START

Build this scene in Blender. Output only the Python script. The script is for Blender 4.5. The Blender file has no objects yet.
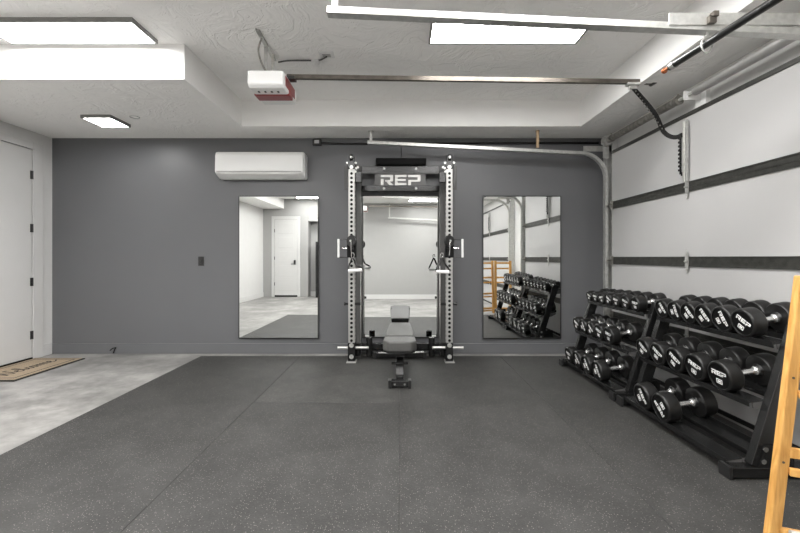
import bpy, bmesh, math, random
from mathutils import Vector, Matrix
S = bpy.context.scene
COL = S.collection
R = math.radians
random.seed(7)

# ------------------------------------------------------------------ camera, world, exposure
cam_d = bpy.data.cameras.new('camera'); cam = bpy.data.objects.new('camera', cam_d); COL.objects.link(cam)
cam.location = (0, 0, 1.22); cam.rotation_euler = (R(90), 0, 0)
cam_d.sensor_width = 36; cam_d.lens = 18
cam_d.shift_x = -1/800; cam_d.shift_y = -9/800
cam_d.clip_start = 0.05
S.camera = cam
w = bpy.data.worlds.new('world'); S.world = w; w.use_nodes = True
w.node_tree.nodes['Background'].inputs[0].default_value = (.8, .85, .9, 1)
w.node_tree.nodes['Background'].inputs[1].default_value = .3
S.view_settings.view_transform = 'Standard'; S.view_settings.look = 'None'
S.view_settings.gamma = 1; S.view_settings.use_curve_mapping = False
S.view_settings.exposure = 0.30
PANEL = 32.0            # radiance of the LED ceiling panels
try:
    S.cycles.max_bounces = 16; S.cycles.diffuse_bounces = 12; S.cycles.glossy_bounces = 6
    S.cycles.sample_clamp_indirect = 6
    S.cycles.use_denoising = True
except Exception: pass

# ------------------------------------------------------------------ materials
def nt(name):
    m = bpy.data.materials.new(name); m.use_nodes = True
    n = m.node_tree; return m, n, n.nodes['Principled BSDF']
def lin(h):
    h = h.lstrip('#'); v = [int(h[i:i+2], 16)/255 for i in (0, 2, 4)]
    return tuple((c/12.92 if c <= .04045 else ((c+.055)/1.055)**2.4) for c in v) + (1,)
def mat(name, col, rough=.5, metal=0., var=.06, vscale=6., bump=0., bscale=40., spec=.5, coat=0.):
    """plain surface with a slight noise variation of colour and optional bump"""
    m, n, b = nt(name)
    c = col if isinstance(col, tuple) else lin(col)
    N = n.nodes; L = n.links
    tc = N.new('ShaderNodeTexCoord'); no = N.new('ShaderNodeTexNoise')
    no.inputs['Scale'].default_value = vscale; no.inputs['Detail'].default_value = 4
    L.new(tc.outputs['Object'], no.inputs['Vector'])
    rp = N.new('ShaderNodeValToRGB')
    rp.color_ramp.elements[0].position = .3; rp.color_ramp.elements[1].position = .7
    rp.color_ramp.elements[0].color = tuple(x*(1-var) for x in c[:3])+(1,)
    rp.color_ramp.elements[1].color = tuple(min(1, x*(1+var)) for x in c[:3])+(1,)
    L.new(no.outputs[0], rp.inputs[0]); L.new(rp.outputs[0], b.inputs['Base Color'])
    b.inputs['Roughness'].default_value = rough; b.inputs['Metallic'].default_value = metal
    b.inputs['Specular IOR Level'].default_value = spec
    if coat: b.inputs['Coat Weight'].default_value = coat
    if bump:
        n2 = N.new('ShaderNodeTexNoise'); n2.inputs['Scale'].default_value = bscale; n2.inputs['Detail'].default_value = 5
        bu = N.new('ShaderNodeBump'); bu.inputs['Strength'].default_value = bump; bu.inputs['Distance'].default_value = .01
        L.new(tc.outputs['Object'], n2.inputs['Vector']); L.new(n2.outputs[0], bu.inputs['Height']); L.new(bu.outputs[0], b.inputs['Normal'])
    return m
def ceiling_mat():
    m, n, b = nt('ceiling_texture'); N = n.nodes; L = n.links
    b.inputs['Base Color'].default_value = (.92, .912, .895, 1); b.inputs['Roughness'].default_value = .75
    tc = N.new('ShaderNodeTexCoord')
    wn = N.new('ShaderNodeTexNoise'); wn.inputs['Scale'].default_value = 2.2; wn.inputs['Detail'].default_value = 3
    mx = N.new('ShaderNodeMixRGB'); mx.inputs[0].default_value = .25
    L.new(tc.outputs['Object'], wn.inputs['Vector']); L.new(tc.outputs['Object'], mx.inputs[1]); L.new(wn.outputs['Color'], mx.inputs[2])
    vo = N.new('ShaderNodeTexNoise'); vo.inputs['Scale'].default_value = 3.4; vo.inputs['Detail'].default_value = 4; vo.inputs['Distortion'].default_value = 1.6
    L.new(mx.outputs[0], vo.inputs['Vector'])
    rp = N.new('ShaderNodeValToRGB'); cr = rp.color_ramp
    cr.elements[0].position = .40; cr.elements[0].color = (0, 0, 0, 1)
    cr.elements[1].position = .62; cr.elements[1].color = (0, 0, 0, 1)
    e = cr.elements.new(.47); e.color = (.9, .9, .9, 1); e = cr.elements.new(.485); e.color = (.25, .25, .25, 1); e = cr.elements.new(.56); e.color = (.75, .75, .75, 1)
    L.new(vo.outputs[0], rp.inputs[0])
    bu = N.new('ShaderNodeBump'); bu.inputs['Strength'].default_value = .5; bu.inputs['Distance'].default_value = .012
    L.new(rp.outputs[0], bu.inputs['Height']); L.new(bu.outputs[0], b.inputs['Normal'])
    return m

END

Task goal: Copy the material shown above in full and exactly. Skip the pictures.

Completed task:
Build this scene in Blender. Output only the Python script. The script is for Blender 4.5. The Blender file has no objects yet.
import bpy, bmesh, math, random
from mathutils import Vector, Matrix
S = bpy.context.scene
COL = S.collection
R = math.radians
random.seed(7)

# ------------------------------------------------------------------ camera, world, exposure
cam_d = bpy.data.cameras.new('camera'); cam = bpy.data.objects.new('camera', cam_d); COL.objects.link(cam)
cam.location = (0, 0, 1.22); cam.rotation_euler = (R(90), 0, 0)
cam_d.sensor_width = 36; cam_d.lens = 18
cam_d.shift_x = -1/800; cam_d.shift_y = -9/800
cam_d.clip_start = 0.05
S.camera = cam
w = bpy.data.worlds.new('world'); S.world = w; w.use_nodes = True
w.node_tree.nodes['Background'].inputs[0].default_value = (.8, .85, .9, 1)
w.node_tree.nodes['Background'].inputs[1].default_value = .3
S.view_settings.view_transform = 'Standard'; S.view_settings.look = 'None'
S.view_settings.gamma = 1; S.view_settings.use_curve_mapping = False
S.view_settings.exposure = 0.30
PANEL = 32.0            # radiance of the LED ceiling panels
try:
    S.cycles.max_bounces = 16; S.cycles.diffuse_bounces = 12; S.cycles.glossy_bounces = 6
    S.cycles.sample_clamp_indirect = 6
    S.cycles.use_denoising = True
except Exception: pass

# ------------------------------------------------------------------ materials
def nt(name):
    m = bpy.data.materials.new(name); m.use_nodes = True
    n = m.node_tree; return m, n, n.nodes['Principled BSDF']
def lin(h):
    h = h.lstrip('#'); v = [int(h[i:i+2], 16)/255 for i in (0, 2, 4)]
    return tuple((c/12.92 if c <= .04045 else ((c+.055)/1.055)**2.4) for c in v) + (1,)
def mat(name, col, rough=.5, metal=0., var=.06, vscale=6., bump=0., bscale=40., spec=.5, coat=0.):
    """plain surface with a slight noise variation of colour and optional bump"""
    m, n, b = nt(name)
    c = col if isinstance(col, tuple) else lin(col)
    N = n.nodes; L = n.links
    tc = N.new('ShaderNodeTexCoord'); no = N.new('ShaderNodeTexNoise')
    no.inputs['Scale'].default_value = vscale; no.inputs['Detail'].default_value = 4
    L.new(tc.outputs['Object'], no.inputs['Vector'])
    rp = N.new('ShaderNodeValToRGB')
    rp.color_ramp.elements[0].position = .3; rp.color_ramp.elements[1].position = .7
    rp.color_ramp.elements[0].color = tuple(x*(1-var) for x in c[:3])+(1,)
    rp.color_ramp.elements[1].color = tuple(min(1, x*(1+var)) for x in c[:3])+(1,)
    L.new(no.outputs[0], rp.inputs[0]); L.new(rp.outputs[0], b.inputs['Base Color'])
    b.inputs['Roughness'].default_value = rough; b.inputs['Metallic'].default_value = metal
    b.inputs['Specular IOR Level'].default_value = spec
    if coat: b.inputs['Coat Weight'].default_value = coat
    if bump:
        n2 = N.new('ShaderNodeTexNoise'); n2.inputs['Scale'].default_value = bscale; n2.inputs['Detail'].default_value = 5
        bu = N.new('ShaderNodeBump'); bu.inputs['Strength'].default_value = bump; bu.inputs['Distance'].default_value = .01
        L.new(tc.outputs['Object'], n2.inputs['Vector']); L.new(n2.outputs[0], bu.inputs['Height']); L.new(bu.outputs[0], b.inputs['Normal'])
    return m
def ceiling_mat():
    m, n, b = nt('ceiling_texture'); N = n.nodes; L = n.links
    b.inputs['Base Color'].default_value = (.92, .912, .895, 1); b.inputs['Roughness'].default_value = .75
    tc = N.new('ShaderNodeTexCoord')
    wn = N.new('ShaderNodeTexNoise'); wn.inputs['Scale'].default_value = 2.2; wn.inputs['Detail'].default_value = 3
    mx = N.new('ShaderNodeMixRGB'); mx.inputs[0].default_value = .25
    L.new(tc.outputs['Object'], wn.inputs['Vector']); L.new(tc.outputs['Object'], mx.inputs[1]); L.new(wn.outputs['Color'], mx.inputs[2])
    vo = N.new('ShaderNodeTexNoise'); vo.inputs['Scale'].default_value = 3.4; vo.inputs['Detail'].default_value = 4; vo.inputs['Distortion'].default_value = 1.6
    L.new(mx.outputs[0], vo.inputs['Vector'])
    rp = N.new('ShaderNodeValToRGB'); cr = rp.color_ramp
    cr.elements[0].position = .40; cr.elements[0].color = (0, 0, 0, 1)
    cr.elements[1].position = .62; cr.elements[1].color = (0, 0, 0, 1)
    e = cr.elements.new(.47); e.color = (.9, .9, .9, 1); e = cr.elements.new(.485); e.color = (.25, .25, .25, 1); e = cr.elements.new(.56); e.color = (.75, .75, .75, 1)
    L.new(vo.outputs[0], rp.inputs[0])
    bu = N.new('ShaderNodeBump'); bu.inputs['Strength'].default_value = .5; bu.inputs['Distance'].default_value = .012
    L.new(rp.outputs[0], bu.inputs['Height']); L.new(bu.outputs[0], b.inputs['Normal'])
    return m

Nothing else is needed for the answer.